Pienso en los vecinos que oyeron gritos, en ese «¡no!» que resonó antes del silencio. En Carl Andre, su marido, con arañazos en el rostro, llamando al 911 para decir que su esposa «se tiró por la ventana»
Porque sé que, desde el piso 34 de ese edificio, Ana Mendieta cayó al vacío el 8 de septiembre de 1985.
No puedo evitarlo. Cada vez que paso, cuento los pisos. Miro hacia arriba y pienso en ella: cubana, exiliada a los 12 años, artista radical que hacía de su cuerpo un territorio; de la tierra, su lienzo; del ritual, su lenguaje. Ana, que esculpía siluetas femeninas en barro, en hierba, en arena. Ana, que dejaba su cuerpo marcado en la naturaleza como quien grita: «Aquí estuve, aquí existo, aquí resisto».
Y después pienso en la noche del 8 de septiembre. En los vecinos que oyeron gritos. En ese «¡no!» que resonó antes del silencio. En Carl Andre, su marido desde hacía apenas ocho meses, con arañazos en el rostro, llamando al 911 para decir que su esposa «se tiró por la ventana» porque discutían sobre quién tenía más exposición pública. Como si el arte fuera una competición. Como si los celos justificaran cualquier cosa. La realidad era exactamente la contraria: era ella la más solicitada, la que empezaba a despuntar hacia la consagración artística.

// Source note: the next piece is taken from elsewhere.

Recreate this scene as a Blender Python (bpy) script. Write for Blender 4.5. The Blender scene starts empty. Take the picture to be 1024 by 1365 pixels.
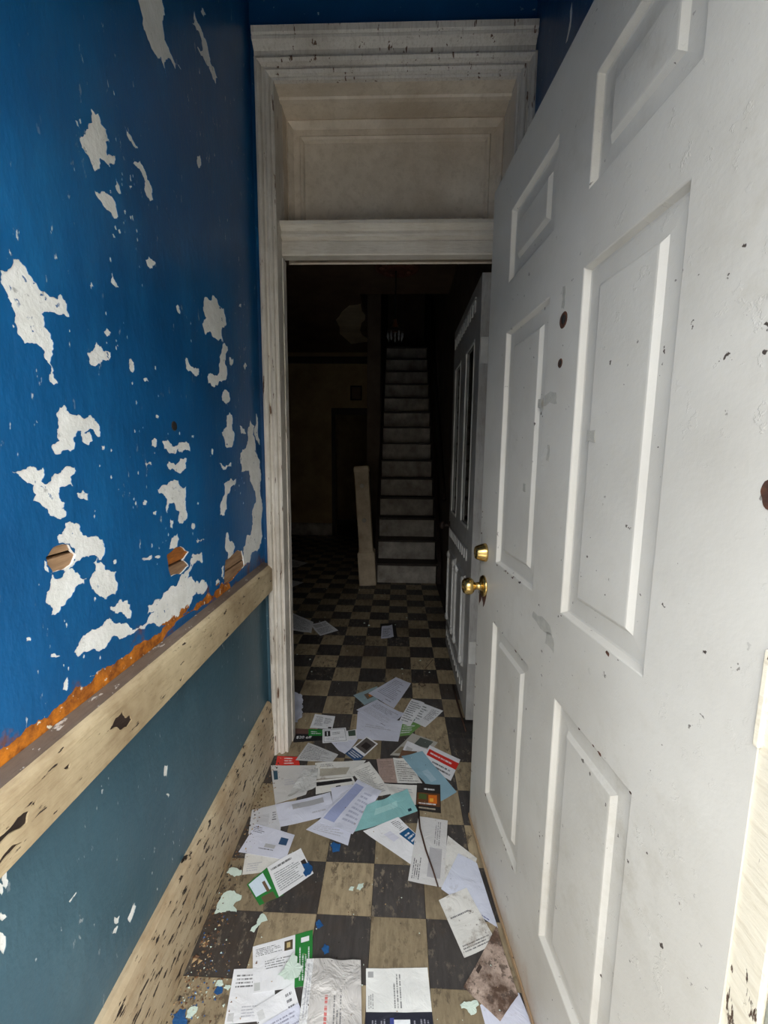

Tres años de litigio. Un juicio sin jurado. Absolución en febrero de 1988. Carl Andre siguió viviendo en ese apartamento hasta 2022. Treinta y siete años habitando el lugar donde Ana murió. Mientras tanto, en las exposiciones de su obra minimalista, aparecían pancartas que preguntaban: «¿Dónde está Ana Mendieta?».
Les hablo de esto a mis estudiantes. Les cuento que, cuando entramos a esta clase, hemos pasado frente al lugar donde una artista brillante fue silenciada a los 36 años. Que su obra habla de violencia, de desplazamiento, de lo femenino borrado y reclamado. Que su vida terminó de la forma más violenta posible, y que durante décadas su muerte fue más conocida que su arte.

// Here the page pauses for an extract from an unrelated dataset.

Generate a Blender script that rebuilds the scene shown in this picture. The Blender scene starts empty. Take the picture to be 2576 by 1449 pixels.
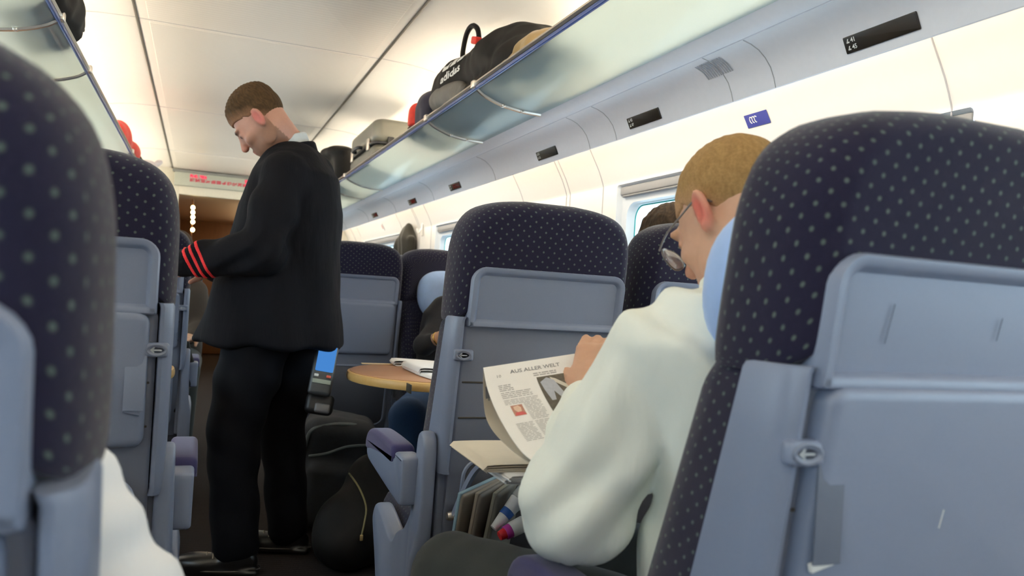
import bpy, math, random
import numpy as np
from mathutils import Vector, Matrix
random.seed(7); RNG = np.random.default_rng(7)
SC = bpy.context.scene
COL = SC.collection
PI = math.pi

# ------------------------------------------------------------------ objects
def link(o, parent=None):
    COL.objects.link(o)
    if parent is not None: o.parent = parent
    return o

def thing(name, label, cat, loc=(0, 0, 0), rotz=0.0, group=None):
    o = bpy.data.objects.new(name, None); o.empty_display_size = .05
    o.location = loc; o.rotation_euler = (0, 0, rotz)
    link(o); return tag(o, label, cat, group)

def tag(o, label, cat, group=None):
    o['label'] = label; o['category'] = cat
    if group: o['group'] = group
    return o

def struct(o):
    o['kind'] = 'structure'; return o

def dup(root, loc, rotz, label, group=None):
    r = root.copy(); COL.objects.link(r); r.location = loc; r.rotation_euler = (0, 0, rotz); r['label'] = label
    if group: r['group'] = group
    for ch in list(root.children):
        c = ch.copy(); COL.objects.link(c); c.parent = r
        for g in ch.children:
            d = g.copy(); COL.objects.link(d); d.parent = c
    return r

def world_off(parent):
    v = Vector((0, 0, 0)); p = parent
    while p is not None:
        v += p.location; p = p.parent
    return np.array(v)

# ------------------------------------------------------------------ mesh builder
class MB:
    def __init__(s): s.v = []; s.f = []; s.uv = []; s.col = []
    def add(s, v, f, uv=None, col=None):
        k = len(s.v)
        v = [tuple(map(float, q)) for q in v]
        s.v += v
        s.f += [tuple(i + k for i in q) for q in f]
        s.uv += [tuple(map(float, q)) for q in uv] if uv is not None else [(q[0] + q[1], q[2]) for q in v]
        s.col += [col] * len(v) if (col is None or isinstance(col, tuple)) else list(col)
    def build(s, name, mat, parent=None, world=False, sharp=40, subsurf=0):
        me = bpy.data.meshes.new(name)
        v = np.array(s.v)
        if world and parent is not None: v = v - world_off(parent)
        me.from_pydata(v.tolist(), [], s.f)
        uvl = me.uv_layers.new(name='UVMap')
        li = np.empty(len(me.loops), dtype=np.int32); me.loops.foreach_get('vertex_index', li)
        uvl.data.foreach_set('uv', np.array(s.uv, dtype=np.float32)[li].ravel())
        if any(c is not None for c in s.col):
            ca = me.color_attributes.new('Col', 'FLOAT_COLOR', 'POINT')
            arr = np.array([(c if c is not None else (1, 1, 1)) for c in s.col], dtype=np.float32)
            ca.data.foreach_set('color', np.hstack([arr, np.ones((len(arr), 1), np.float32)]).ravel())
        me.polygons.foreach_set('use_smooth', [True] * len(me.polygons))
        if sharp: me.set_sharp_from_angle(angle=math.radians(sharp))
        me.materials.append(mat); me.validate(); me.update()
        o = bpy.data.objects.new(name, me); link(o, parent)
        if subsurf:
            m = o.modifiers.new('s', 'SUBSURF'); m.levels = m.render_levels = subsurf
        return o
    # primitives --------------------------------------------------
    def puff(s, out, prof, mp, cap0=True, cap1=True, scale=True, col=None, uvs=1.0):
        """rings of a closed outline (n,2), each ring = (inset, depth); mp(a,b,d) -> xyz"""
        out = np.asarray(out, float); n = len(out)
        lo, hi = out.min(0), out.max(0); c = (lo + hi) / 2; half = (hi - lo) / 2
        t = np.roll(out, -1, 0) - np.roll(out, 1, 0)
        nr = np.stack([t[:, 1], -t[:, 0]], 1); nr /= np.linalg.norm(nr, axis=1)[:, None] + 1e-12
        area = .5 * np.sum(out[:, 0] * np.roll(out[:, 1], -1) - np.roll(out[:, 0], -1) * out[:, 1])
        if area < 0: out = out[::-1]; nr = -nr[::-1]
        V = []; U = []; cum = 0; prev = None; base0 = None
        for (ins, d) in prof:
            if scale: ring = c + (out - c) * (1 - ins / half)
            else: ring = out - nr * ins
            if prev is not None: cum += math.hypot(ins - prev[0], d - prev[1])
            if base0 is None: base0 = ring.copy()
            prev = (ins, d)
            for i in range(n):
                V.append(mp(ring[i, 0], ring[i, 1], d)); U.append((base0[i] + nr[i] * cum) * uvs)
        F = []
        for k in range(len(prof) - 1):
            for i in range(n):
                j = (i + 1) % n
                F.append((k * n + i, k * n + j, (k + 1) * n + j, (k + 1) * n + i))
        if cap0: F.append(tuple(range(n - 1, -1, -1)))
        if cap1: F.append(tuple((len(prof) - 1) * n + i for i in range(n)))
        s.add(V, F, U, col); return s
    def rbox(s, c, size, r=.006, rz=None, seg=4, M=None, col=None):
        rz = r if rz is None else rz
        hx, hy, hz = [q / 2 for q in size]
        out = rrect(size[0], size[1], min(r, hx * .98, hy * .98), seg)
        rz = min(rz, hz * .98)
        prof = []
        for k in range(seg + 1):
            a = PI / 2 * k / seg; prof.append((rz * (1 - math.sin(a)), -hz + rz * (1 - math.cos(a))))
        prof += [(p[0], -p[1]) for p in prof[::-1]]
        c = np.array(c, float)
        def mp(a, b, d):
            p = np.array((a, b, d))
            if M is not None: p = M @ p
            return c + p
        return s.puff(out, prof, mp, col=col)
    def tube(s, path, r, n=8, col=None, caps=True):
        P = [np.array(p, float) for p in path]; m = len(P)
        rs = r if hasattr(r, '__len__') else [r] * m
        V = []; up = None
        for i in range(m):
            t = P[min(i + 1, m - 1)] - P[max(i - 1, 0)]; t /= np.linalg.norm(t) + 1e-12
            if up is None:
                up = np.array((0, 0, 1.)) if abs(t[2]) < .9 else np.array((1., 0, 0))
            up = up - t * up.dot(t); up /= np.linalg.norm(up); sd = np.cross(t, up)
            for k in range(n):
                a = 2 * PI * k / n; V.append(P[i] + rs[i] * (math.cos(a) * up + math.sin(a) * sd))
        F = [(i * n + k, i * n + (k + 1) % n, (i + 1) * n + (k + 1) % n, (i + 1) * n + k) for i in range(m - 1) for k in range(n)]
        if caps: F += [tuple(range(n - 1, -1, -1)), tuple((m - 1) * n + k for k in range(n))]
        s.add(V, F, None, col); return s
    def sweep(s, sec, ys, mp=None, closed=False, thick=0, col=None):
        """section points (x,z) swept along y stations"""
        n = len(sec); V = []; U = []
        L = [0]
        for i in range(1, n): L.append(L[-1] + math.dist(sec[i], sec[i - 1]))
        for y in ys:
            for i, (x, z) in enumerate(sec): V.append((x, y, z)); U.append((y, L[i]))
        F = []
        for k in range(len(ys) - 1):
            for i in range(n if closed else n - 1):
                j = (i + 1) % n; F.append((k * n + i, k * n + j, (k + 1) * n + j, (k + 1) * n + i))
        if closed: F += [tuple(range(n)), tuple((len(ys) - 1) * n + i for i in range(n - 1, -1, -1))]
        s.add(V, F, U, col); return s
    def grid(s, fn, nu, nv, col=None, double=0.0):
        V = [fn(i / nu, j / nv) for j in range(nv + 1) for i in range(nu + 1)]
        F = [(j * (nu + 1) + i, j * (nu + 1) + i + 1, (j + 1) * (nu + 1) + i + 1, (j + 1) * (nu + 1) + i) for j in range(nv) for i in range(nu)]
        s.add(V, F, [(i / nu, j / nv) for j in range(nv + 1) for i in range(nu + 1)], col); return s
    def lathe(s, prof, n=20, M=None, c=(0, 0, 0), col=None):
        V = []; c = np.array(c, float)
        for (r, z) in prof:
            for k in range(n):
                p = np.array((r * math.cos(2 * PI * k / n), r * math.sin(2 * PI * k / n), z)); V.append(c + (M @ p if M is not None else p))
        m = len(prof)
        F = [(i * n + k, i * n + (k + 1) % n, (i + 1) * n + (k + 1) % n, (i + 1) * n + k) for i in range(m - 1) for k in range(n)]
        F += [tuple(range(n - 1, -1, -1)), tuple((m - 1) * n + k for k in range(n))]
        s.add(V, F, None, col); return s

def rrect(w, h, r, seg=5, cx=0, cy=0, radii=None):
    r4 = radii or (r, r, r, r)   # tr, tl, bl, br
    P = []
    for q, (sx, sy) in enumerate(((1, 1), (-1, 1), (-1, -1), (1, -1))):
        rr = r4[q]
        for k in range(seg + 1):
            a = PI / 2 * (q + k / seg)
            P.append((cx + sx * (w / 2 - rr) + rr * math.cos(a), cy + sy * (h / 2 - rr) + rr * math.sin(a)))
    return P

def chaikin(P, it=2):
    P = np.array(P, float)
    for _ in range(it):
        Q = np.roll(P, -1, 0); P = np.stack([.75 * P + .25 * Q, .25 * P + .75 * Q], 1).reshape(-1, P.shape[1])
    return P

def spline(P, n):
    """Catmull-Rom through open points"""
    P = [np.array(p, float) for p in P]; P = [2 * P[0] - P[1]] + P + [2 * P[-1] - P[-2]]; out = []
    m = len(P) - 3
    for k in range(n + 1):
        t = k / n * m; i = min(int(t), m - 1); t -= i
        a, b, c, d = P[i:i + 4]
        out.append(.5 * (2 * b + (c - a) * t + (2 * a - 5 * b + 4 * c - d) * t * t + (3 * b - a - 3 * c + d) * t ** 3))
    return out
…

Pero también les digo: «Ana habría cumplido 75 años. Y su obra sigue viva. La vemos en performances contemporáneas, en el cine –Ari Aster le rindió homenaje en Midsommar–, en cada artista que usa su cuerpo para denunciar. Cada vez que alguien pregunta '¿dónde está Ana Mendieta?', su nombre resuena más fuerte que el de su asesino».
Les pido que piensen en eso cuando salgan de clase y pasen frente al 300 de Mercer Street. Que no es solo un edificio. Es un recordatorio de que el arte hecho por mujeres siempre ha tenido que luchar por existir, por ser visto, por ser recordado. Y que nuestra responsabilidad es no olvidar.
Porque Ana cayó, sí. Pero no desapareció.
Cada mañana, cuando paso frente a ese edificio, lo repito como un mantra: Ana Mendieta sigue aquí. En cada silueta. En cada grito. En cada pregunta que nos negamos a dejar sin respuesta. Por ejemplo, ¿por qué no hay una placa que recuerde su muerte? ¿Por qué?